* **DATA PROVIDED**:
[start]

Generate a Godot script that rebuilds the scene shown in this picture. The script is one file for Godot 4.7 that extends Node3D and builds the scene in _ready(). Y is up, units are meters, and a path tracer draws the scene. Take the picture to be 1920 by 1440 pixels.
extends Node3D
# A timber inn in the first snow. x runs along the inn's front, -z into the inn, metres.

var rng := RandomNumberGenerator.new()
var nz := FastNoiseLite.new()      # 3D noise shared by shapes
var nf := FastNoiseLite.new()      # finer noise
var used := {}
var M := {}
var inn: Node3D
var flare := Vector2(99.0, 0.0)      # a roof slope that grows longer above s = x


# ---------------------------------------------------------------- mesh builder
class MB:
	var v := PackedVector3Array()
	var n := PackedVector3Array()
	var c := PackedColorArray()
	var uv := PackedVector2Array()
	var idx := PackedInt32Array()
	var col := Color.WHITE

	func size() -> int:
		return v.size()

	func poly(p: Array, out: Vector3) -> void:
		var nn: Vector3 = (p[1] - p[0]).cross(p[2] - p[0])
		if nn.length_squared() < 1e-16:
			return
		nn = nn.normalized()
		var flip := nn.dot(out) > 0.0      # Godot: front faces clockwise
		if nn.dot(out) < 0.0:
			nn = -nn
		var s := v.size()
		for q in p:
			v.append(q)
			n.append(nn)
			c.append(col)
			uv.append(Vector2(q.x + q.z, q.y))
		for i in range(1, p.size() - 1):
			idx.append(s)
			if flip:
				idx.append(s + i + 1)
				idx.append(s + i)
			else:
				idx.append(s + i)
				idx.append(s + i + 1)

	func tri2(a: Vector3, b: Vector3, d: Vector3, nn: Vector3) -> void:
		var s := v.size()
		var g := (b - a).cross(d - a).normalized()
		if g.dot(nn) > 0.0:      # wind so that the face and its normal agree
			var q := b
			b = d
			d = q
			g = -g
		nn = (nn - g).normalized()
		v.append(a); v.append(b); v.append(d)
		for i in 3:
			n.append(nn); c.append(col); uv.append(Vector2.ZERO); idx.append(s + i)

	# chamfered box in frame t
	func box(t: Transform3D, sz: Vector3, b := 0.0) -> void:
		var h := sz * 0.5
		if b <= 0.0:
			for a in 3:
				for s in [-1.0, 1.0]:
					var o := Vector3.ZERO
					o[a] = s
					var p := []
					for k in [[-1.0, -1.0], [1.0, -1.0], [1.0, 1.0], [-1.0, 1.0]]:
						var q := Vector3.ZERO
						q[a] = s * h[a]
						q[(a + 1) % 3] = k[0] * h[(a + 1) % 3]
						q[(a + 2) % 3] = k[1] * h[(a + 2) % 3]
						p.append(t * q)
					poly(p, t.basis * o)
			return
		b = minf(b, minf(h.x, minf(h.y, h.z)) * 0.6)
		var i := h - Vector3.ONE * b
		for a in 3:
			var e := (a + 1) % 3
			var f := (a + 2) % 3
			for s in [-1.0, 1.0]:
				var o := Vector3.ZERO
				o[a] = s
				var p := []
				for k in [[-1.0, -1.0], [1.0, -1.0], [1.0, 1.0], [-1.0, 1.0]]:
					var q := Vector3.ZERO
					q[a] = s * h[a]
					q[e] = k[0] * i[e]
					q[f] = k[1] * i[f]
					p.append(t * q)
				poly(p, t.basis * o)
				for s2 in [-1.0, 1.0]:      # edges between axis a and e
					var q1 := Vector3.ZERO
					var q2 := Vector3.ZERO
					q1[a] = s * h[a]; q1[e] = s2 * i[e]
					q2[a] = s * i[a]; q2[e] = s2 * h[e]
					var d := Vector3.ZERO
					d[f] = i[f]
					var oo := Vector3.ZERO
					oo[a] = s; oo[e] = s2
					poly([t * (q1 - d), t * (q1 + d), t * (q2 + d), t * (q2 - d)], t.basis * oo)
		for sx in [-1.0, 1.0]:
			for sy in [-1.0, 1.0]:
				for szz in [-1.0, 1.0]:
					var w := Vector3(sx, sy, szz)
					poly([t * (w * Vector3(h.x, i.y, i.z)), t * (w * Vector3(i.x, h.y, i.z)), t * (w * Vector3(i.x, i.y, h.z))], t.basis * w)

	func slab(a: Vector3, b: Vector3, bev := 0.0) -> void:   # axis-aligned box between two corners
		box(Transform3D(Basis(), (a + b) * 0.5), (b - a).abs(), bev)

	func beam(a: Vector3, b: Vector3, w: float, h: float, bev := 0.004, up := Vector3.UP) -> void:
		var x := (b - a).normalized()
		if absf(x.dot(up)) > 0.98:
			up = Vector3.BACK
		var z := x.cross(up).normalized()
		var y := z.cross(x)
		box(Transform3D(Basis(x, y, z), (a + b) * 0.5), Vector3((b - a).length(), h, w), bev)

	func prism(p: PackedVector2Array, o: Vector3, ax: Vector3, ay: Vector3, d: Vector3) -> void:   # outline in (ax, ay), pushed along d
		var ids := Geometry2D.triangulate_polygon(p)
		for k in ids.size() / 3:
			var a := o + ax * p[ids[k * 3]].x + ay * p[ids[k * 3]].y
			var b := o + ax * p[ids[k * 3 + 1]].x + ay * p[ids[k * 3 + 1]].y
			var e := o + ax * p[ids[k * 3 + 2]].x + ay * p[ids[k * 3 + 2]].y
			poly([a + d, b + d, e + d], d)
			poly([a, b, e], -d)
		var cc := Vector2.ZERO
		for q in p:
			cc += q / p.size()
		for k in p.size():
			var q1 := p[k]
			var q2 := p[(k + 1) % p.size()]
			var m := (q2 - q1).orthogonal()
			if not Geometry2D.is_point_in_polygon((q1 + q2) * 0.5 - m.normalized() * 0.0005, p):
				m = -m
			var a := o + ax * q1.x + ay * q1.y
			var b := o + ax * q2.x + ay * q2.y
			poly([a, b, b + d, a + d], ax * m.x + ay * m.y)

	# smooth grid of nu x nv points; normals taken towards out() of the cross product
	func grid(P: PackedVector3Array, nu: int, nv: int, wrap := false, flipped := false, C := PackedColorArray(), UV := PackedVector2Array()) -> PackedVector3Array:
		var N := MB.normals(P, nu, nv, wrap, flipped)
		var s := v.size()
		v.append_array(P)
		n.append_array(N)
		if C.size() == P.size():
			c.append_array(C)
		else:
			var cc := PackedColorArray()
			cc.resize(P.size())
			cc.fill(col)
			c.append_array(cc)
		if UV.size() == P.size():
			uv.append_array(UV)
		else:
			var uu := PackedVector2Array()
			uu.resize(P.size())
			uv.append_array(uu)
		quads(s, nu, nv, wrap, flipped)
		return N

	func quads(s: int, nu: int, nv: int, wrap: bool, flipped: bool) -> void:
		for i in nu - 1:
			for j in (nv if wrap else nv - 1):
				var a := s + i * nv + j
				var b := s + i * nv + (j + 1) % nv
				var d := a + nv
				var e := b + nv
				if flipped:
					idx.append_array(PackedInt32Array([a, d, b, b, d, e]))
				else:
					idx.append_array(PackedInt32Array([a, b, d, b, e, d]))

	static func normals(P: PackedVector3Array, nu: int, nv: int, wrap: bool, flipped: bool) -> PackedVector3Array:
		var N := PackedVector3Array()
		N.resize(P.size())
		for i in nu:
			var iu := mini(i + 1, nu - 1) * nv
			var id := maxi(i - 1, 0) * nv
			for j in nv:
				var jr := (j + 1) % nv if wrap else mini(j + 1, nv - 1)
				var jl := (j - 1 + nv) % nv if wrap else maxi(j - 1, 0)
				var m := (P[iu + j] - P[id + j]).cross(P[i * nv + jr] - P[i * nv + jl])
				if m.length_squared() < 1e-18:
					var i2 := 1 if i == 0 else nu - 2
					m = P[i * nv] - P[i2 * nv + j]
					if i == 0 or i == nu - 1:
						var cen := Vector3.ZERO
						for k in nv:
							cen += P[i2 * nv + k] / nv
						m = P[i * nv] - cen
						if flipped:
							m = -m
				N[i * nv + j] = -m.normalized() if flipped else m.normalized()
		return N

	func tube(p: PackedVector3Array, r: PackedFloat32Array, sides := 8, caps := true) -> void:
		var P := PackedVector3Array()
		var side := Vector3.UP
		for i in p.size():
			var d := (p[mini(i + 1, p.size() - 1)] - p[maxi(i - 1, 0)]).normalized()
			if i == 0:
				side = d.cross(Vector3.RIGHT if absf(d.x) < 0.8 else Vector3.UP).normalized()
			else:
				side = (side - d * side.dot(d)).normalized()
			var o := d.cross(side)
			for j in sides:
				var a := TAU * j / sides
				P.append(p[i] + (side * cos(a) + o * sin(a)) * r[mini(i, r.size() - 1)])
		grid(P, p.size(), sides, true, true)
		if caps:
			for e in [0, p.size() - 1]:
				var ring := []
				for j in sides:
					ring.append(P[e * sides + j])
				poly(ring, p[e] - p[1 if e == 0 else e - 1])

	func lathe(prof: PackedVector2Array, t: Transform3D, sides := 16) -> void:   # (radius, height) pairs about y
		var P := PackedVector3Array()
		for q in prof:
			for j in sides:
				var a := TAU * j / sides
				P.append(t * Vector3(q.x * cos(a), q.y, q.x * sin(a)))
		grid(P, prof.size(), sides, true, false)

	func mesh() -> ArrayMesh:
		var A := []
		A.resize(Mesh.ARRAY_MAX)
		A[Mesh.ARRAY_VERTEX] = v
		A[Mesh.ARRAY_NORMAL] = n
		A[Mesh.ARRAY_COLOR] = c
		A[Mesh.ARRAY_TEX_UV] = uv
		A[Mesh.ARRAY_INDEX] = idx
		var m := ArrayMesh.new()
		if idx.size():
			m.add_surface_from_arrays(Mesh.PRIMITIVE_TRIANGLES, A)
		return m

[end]

* **PROBLEM DESCRIPTION**:
From the opening line of the data above, please print each line as written up to and including the line that contains "return v.size()", and nothing more.

* **ANSWER TO THIS PROBLEM**:
Generate a Godot script that rebuilds the scene shown in this picture. The script is one file for Godot 4.7 that extends Node3D and builds the scene in _ready(). Y is up, units are meters, and a path tracer draws the scene. Take the picture to be 1920 by 1440 pixels.
extends Node3D
# A timber inn in the first snow. x runs along the inn's front, -z into the inn, metres.

var rng := RandomNumberGenerator.new()
var nz := FastNoiseLite.new()      # 3D noise shared by shapes
var nf := FastNoiseLite.new()      # finer noise
var used := {}
var M := {}
var inn: Node3D
var flare := Vector2(99.0, 0.0)      # a roof slope that grows longer above s = x


# ---------------------------------------------------------------- mesh builder
class MB:
	var v := PackedVector3Array()
	var n := PackedVector3Array()
	var c := PackedColorArray()
	var uv := PackedVector2Array()
	var idx := PackedInt32Array()
	var col := Color.WHITE

	func size() -> int:
		return v.size()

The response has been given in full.